Sadettin Tantan: Türkiye, Ahıskalıların dönüşünün güven, istikrar ve barış içinde gerçekleşmesine destek olmalıdır. Bunun için BM (Birleşmiş Milletler), AB (Avrupa Birliği), BDT (Bağımsız Devletler Topluluğu), İKT (İslâm Konferansı Teşkilâtı) gibi uluslararası kuruluşların, Rusya, Kazakistan, Özbekistan, Azerbaycan ve Kırgızistan gibi Ahıskalıların yaşadığı ülkelerin katkılarına ön ayak olabilir. 1992’den sonra yurttaşlığa kabul ettiği 40 bin kadar Ahıskalı kardeşimizin yurtlarına, yuvalarına yerleşmesi için konut edinme yardımı, bu arada TOKİ’nin toplu konut projeleri burada da uygulanabilir. Yine AKP’nin çok övündüğü Köydes-Beldes vb. uygulamaları, metruk durumdaki 80 köyün şenlendirilmesi için bu komşu diyara uzandırılabilir. Böyle bir çabayı gönülden destekleriz. Kızılay’ın dönüş sonrası yeni yerleşimcilere başta gıda olmak üzere birçok destek hizmetleri vermesi uygun olur.
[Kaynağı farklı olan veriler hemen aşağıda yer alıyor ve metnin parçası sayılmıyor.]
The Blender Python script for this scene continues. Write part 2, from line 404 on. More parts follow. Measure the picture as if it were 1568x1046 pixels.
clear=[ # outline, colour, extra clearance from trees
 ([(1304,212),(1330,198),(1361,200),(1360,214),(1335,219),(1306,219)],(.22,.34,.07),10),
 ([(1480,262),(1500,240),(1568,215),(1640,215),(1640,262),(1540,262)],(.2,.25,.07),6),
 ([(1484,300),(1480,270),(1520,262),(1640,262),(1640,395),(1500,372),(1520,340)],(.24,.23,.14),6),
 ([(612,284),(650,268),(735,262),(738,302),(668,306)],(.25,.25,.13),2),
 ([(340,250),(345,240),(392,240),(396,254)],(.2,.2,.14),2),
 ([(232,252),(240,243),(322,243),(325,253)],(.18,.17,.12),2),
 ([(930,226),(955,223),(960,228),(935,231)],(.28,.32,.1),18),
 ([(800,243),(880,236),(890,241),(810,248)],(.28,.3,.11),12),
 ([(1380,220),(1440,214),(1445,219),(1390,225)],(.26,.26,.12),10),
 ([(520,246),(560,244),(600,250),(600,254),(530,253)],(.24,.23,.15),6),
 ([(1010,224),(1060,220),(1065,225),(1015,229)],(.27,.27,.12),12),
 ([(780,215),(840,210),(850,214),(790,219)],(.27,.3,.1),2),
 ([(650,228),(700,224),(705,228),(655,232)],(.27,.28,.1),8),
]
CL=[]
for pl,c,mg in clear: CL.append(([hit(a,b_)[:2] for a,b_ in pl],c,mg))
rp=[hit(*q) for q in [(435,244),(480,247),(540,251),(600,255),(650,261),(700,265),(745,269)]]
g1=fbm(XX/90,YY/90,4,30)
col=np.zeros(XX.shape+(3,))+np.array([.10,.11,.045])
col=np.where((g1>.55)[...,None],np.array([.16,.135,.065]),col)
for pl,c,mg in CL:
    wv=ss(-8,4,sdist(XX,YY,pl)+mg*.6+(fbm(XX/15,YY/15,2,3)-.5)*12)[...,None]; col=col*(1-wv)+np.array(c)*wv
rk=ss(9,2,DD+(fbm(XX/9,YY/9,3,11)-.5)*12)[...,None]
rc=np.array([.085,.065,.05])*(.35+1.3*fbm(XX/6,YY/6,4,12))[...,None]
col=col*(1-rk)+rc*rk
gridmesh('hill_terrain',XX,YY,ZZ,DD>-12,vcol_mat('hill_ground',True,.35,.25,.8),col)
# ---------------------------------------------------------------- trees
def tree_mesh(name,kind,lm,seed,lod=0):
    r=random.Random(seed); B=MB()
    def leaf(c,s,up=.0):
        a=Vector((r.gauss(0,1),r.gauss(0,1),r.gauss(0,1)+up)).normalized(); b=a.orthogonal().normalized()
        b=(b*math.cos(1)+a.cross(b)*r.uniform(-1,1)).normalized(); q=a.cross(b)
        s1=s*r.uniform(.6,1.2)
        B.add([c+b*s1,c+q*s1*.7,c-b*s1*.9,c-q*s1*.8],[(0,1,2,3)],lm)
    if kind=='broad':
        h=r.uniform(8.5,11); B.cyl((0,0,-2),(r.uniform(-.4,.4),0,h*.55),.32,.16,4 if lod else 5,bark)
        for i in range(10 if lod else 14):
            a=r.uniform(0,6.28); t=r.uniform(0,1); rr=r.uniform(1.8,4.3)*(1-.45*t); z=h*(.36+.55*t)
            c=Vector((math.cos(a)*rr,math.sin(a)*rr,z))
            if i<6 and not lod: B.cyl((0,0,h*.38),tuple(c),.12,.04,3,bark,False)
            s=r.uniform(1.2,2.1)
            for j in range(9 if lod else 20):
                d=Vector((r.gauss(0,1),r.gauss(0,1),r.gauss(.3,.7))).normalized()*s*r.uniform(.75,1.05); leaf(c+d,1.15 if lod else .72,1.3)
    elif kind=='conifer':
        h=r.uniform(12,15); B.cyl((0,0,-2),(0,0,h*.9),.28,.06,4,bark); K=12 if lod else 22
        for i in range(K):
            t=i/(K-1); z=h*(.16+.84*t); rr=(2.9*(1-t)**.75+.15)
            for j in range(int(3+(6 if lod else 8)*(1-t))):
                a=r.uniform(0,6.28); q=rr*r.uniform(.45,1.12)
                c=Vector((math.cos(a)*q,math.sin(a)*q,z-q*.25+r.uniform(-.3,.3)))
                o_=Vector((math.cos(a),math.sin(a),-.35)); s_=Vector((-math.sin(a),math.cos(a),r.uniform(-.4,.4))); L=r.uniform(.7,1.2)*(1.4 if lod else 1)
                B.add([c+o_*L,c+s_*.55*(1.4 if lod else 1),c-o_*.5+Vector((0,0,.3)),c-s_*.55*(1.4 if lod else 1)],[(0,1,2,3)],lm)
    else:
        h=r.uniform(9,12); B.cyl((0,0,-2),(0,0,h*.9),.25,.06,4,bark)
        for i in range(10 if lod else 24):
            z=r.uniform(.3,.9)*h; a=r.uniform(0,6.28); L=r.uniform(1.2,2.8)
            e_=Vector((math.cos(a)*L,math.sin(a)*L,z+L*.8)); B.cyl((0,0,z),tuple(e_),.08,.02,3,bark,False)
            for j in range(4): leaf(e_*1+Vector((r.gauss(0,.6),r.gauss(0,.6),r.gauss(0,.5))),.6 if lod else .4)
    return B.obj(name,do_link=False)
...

Ayrıca kamu ve özel sektör, dönecek olan Ahıskalılara iş kurma konusunda yardımcı olursa Türkiye’nin Gürcistan hatta Kafkasya pazarındaki konumu çok daha güçlenmiş olur.
Askerî olarak bir ihtiyaç doğmamasını dileriz. Ama Ermenistan yönetimi Karabağ gibi bu yörede de bir maceraya kalkışırsa, Türkiye, askerî açıdan da Gürcistan’a yardımcı olarak bu ülkenin toprak bütünlüğünü, Ahıskalı soydaşlarımızın yurtlarına dönüş ve güvenli yaşama hakkını, Batum’un özerkliğini koruyucu önlemleri almakta kararlı olmalıdır. Kafkasya konusunda TBMM başta olmak üzere tüm ulusal kurumlarımızın uzun vadeli strateji ve politikalar geliştirerek gelişmeleri yakından izlemesi, Ortadoğu politikasında görülen ve başımıza büyük dertler açan yanlışlıklara bu kez izin verilmemesi gerekir.
Bizim Ahıska: Sayın Genel Başkanım, sorularımıza vermiş olduğunuz vukuflu cevaplardan dolayı teşekkür ederim.